Well, Spanish physicist Juan Parrondo caused some sensation in 1996, when his studies of the Brownian ratchet led him to discover that it is indeed possible to combine two or more losing strategies into a winning one. The so-called Parrondo’s Paradox became fairly famous in game theory and soon caught the attention of scientists and practitioners across the globe.
It has been 20 years since and scientists surely did a tremendous amount of research, so shouldn’t we all be rich by combining our junk to treasures? Well, unfortunately, this is not how Parrondo’s Paradox works.
How Parrondo’s Paradox works, the classic example:
The classic example of Parrondo’s Paradox include two games, which are combined to create a third one:
Game A is a simple coin tossing game: Head we win one dollar, tail we lose one dollar. If assuming that the coin is biased and showing tail in 50.1% of the tosses, it is easy to see that we will slowly lose all our money (no matter how much money we might have), if we keep playing for a sufficiently long period of time – Game A is a losing game.
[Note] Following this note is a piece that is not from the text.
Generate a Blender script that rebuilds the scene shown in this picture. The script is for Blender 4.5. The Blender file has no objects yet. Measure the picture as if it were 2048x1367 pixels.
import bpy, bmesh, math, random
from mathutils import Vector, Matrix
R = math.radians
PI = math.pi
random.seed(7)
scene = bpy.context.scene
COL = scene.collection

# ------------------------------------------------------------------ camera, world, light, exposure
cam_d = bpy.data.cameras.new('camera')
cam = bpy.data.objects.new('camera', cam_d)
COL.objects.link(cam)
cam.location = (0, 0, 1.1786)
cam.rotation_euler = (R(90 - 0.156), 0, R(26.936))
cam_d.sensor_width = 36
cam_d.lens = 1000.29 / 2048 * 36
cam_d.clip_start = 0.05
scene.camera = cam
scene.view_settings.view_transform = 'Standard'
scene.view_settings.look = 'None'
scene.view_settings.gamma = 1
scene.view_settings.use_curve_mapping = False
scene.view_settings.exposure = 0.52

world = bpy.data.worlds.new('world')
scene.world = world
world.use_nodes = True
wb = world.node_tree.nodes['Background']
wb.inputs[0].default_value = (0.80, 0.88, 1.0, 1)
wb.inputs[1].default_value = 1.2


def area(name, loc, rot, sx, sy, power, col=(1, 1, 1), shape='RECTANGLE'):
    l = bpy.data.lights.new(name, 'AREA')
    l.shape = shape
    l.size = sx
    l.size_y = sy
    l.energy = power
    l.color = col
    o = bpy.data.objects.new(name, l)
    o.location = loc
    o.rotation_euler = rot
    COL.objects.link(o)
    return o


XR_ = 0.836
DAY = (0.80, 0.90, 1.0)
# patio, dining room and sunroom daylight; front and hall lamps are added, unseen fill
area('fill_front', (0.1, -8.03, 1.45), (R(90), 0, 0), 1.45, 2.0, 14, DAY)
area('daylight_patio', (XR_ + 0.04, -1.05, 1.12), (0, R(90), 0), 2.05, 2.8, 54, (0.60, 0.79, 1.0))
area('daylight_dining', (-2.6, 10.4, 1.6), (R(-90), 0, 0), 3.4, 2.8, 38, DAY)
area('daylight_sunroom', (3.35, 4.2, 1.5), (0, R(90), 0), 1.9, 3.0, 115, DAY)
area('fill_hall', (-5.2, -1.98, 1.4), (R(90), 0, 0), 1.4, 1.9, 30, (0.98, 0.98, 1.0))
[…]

Game B involves a slightly more complex coin toss depending on your current wealth. If your wealth is a multiple of three, you toss a coin with winning odds of 99:901 (winning change 9.9%). Otherwise, 3 you toss a coin with winning odds of 749:251 (winning change 74.9%). The odds while having wealth that is a multiple of 3 are so bad that they easily offset the favorable odds while not having wealth that is multiple of 3 – game B is also a losing game.
Parrondo’s Paradox occurs now, if these two losing games are combined to create a game ‘C’ by playing them in an alternating order, let’s say AABBAABB… and so on. This game C, though the combination of two losing games, turns out to be a winning game. A rigorous mathematical proof is compliment (Harmer and Abbott (G. P. Harmer and D. Abbott did some work on it in “Losing strategies can win by Parrondo’s paradox”, Nature 402 [1999], 864), but it is easy to see through the simulations.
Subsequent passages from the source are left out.